Today was a rainy/windy day but it was a success since I saw a life bird! I'm sure that I've seen a Cliff Swallow before since they nest in man-made structures like bridges and buildings, but that was before I was a birder. Actually, I think I saw one sitting on our utility line several weeks ago but was on my way to work and didn't have time to stop and make an ID.

I had stopped to watch some Chickadees in a tree along the bank of the river. Then I heard a different type of sound and looked around to see what it was. I didn't get very good pictures since the two Cliff Swallows were down by the bank of the river and I had briars and bushes blocking my view, with no way of getting closer without scaring them away.

I feel confident they're Cliff Swallows since in these pictures you can see the dark head and throat and the chestnut-colored face.

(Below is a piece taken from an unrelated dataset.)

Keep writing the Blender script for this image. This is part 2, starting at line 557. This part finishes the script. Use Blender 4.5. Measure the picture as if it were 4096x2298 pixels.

I also was watching a song sparrow down along the Town River. It was first in a bush on the marsh side of the river (where I got this picture) then flew down to the bank of the opposite side of the river and eventually up to a tree where it resumed singing.

Thursday, April 2, 2009

Piping Plovers on Cape Cod

Forget spring fever, I have summer fever! I can hardly wait for it to be beach season. This editorial cartoon on made me laugh and think back fondly on my trips to the Spit in Popponesset in Mashpee.

Source: Editorial Cartoons

There's a piping plover nesting area at the Spit, and this cartoon is not too far off from reality. During the most critical time of nesting season there are Audubon volunteers who actually patrol the roped-off area to make sure dogs and children don't trample the nests. Not only do they patrol the borders of the nesting site, they also provide educational pamphlets explaining why that area is off-limits.

I know I have video footage and pictures of piping plovers on Martha's Vineyard and in North Truro but I guess I haven't posted them yet. I just have pictures of a pacific golden plover in Hawaii, and a semipalmated plover in East Sandwich. I'll have to go through my laptop at home and find them. Actually, an interesting fact about the semipalmated plover- semipalmated means "half-webbed" referring to its two toes.